Labour MPs are still reeling from last week’s Spring Statement in which the Chancellor slashed welfare spending and made further cuts in a bid to calm both the markets and the Office for Budget Responsibility (OBR). Yet this week could prove even more seismic when it comes to the state of the public finances. On Wednesday, Donald Trump is expected to announce a wave of new tariffs in what the US President has billed ‘Liberation Day’. Trump is expected to reveal plans for reciprocal tariffs (aimed at addressing what he sees as an ongoing trade imbalance between the US and other countries) as he argues that it is ‘finally time for the Good Ol’ USA to get some of that MONEY, and RESPECT, BACK. GOD BLESS AMERICA!!!’.
In Whitehall, there is a nervousness about what this might mean for the UK. When Trump first returned to the White House, ministers were hopeful the UK could avoid such tariffs on the grounds that Trump was more focused on those with large deficits such as the EU.
Ministers have also been looking at a range of mini-deals that would work to win over Team Trump, such as a limited trade deal. This came up on Sunday night when Trump spoke with Keir Starmer. The pair ‘discussed the productive negotiations between their respective teams on a UK-US economic prosperity deal, agreeing that these will continue at pace this week’. The Business Secretary Jonathan Reynolds has been spending time in Washington DC for negotiations while Reeves has been looking at US unhappiness over the current digital services tax, which targets the big tech companies.

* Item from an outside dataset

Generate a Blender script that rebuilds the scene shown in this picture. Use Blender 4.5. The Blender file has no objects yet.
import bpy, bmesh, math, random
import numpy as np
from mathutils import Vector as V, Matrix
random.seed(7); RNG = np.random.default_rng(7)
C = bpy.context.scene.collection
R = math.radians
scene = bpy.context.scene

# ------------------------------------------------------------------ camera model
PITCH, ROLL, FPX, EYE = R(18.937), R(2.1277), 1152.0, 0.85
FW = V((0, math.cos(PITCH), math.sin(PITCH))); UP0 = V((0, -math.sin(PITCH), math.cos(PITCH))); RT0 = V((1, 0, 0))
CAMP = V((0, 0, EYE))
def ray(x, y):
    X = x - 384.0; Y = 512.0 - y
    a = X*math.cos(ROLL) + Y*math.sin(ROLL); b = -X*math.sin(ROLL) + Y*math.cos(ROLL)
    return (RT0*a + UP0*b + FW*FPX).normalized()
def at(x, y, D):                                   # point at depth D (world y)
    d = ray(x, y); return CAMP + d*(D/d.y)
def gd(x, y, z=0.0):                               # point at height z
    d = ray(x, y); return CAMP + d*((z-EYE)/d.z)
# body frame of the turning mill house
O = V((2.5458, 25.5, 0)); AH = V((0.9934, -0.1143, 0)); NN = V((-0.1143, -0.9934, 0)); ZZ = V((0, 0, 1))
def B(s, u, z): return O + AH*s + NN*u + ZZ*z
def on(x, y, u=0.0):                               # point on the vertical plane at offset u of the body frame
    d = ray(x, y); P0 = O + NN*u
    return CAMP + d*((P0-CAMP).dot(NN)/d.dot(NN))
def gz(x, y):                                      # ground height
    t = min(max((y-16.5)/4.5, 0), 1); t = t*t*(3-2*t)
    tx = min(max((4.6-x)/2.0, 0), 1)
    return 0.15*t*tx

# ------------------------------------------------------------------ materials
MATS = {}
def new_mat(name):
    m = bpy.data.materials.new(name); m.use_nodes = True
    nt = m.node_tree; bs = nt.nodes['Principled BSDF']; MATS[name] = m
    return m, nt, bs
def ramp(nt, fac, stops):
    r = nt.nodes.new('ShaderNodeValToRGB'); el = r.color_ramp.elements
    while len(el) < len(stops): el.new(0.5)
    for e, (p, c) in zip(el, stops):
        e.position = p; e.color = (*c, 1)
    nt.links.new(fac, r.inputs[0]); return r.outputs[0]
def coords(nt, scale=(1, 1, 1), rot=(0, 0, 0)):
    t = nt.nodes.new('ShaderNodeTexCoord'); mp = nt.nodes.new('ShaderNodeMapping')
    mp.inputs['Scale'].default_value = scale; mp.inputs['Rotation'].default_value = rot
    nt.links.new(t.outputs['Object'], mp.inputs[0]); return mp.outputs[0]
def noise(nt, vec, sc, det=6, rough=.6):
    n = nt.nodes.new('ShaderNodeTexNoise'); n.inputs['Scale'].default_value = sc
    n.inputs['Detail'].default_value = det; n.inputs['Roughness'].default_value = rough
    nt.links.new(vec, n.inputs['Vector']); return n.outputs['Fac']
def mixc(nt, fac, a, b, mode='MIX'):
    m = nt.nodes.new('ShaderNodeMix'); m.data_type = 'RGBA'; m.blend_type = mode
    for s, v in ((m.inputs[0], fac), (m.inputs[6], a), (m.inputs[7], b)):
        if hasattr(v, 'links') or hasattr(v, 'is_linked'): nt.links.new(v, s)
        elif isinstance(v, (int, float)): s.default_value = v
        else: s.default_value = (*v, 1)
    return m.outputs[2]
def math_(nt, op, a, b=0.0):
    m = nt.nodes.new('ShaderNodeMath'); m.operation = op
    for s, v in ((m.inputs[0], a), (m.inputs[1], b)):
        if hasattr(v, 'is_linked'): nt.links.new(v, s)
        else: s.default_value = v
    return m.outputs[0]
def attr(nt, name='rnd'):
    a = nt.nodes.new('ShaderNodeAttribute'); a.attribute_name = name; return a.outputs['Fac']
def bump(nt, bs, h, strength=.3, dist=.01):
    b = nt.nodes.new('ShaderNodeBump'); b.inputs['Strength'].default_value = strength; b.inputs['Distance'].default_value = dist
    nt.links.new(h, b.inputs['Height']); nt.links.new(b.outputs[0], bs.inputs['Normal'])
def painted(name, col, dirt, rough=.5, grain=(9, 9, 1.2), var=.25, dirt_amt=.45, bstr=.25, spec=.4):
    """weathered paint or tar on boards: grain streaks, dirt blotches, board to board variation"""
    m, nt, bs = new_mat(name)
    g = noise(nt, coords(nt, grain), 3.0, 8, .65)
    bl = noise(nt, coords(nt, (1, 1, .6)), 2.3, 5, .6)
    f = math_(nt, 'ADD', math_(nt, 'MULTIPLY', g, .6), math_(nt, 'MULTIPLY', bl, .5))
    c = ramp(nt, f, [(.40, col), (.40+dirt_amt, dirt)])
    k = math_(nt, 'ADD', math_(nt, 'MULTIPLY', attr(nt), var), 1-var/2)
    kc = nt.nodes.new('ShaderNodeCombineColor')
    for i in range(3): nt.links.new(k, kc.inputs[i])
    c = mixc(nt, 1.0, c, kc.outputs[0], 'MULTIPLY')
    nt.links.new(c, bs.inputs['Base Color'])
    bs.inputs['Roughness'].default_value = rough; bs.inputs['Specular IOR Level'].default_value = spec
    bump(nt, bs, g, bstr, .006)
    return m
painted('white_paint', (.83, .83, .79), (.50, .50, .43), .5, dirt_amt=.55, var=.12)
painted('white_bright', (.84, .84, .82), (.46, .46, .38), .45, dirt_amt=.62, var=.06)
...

Senior government figures find the fact that the current administration is so transactional is not all bad – it means they at least have a sense of what they ought to do to get a certain result. Yet in the past week hope has been diminishing of a complete carve out on tariffs. Trump has already announced 25 per cent tariffs on cars and auto parts imported in the US along with steel. So far the UK government has attempted a softly-softly approach with Trump. Where EU countries and others have been harsher in their rhetoric, Starmer has tried to go for charm.
The UK government has not ruled out retaliatory tariffs but clearly sees them as a last resort. Yet if the UK receives little in the way of special treatment, Starmer will come under pressure to take a harsher stance. Already some MPs from across the House are expressing concerns that even a special deal to avoid Wednesday’s tariffs might only provide a temporary reprieve and the President will inevitably come back demanding more. Others are looking to how the Canadian leader Mark Carney has stood up to Trump with some positive results both in terms of tariff negotiations and a poll bounce.
It means this could be the week Starmer has to stand up to the US president with retaliatory measures on the table.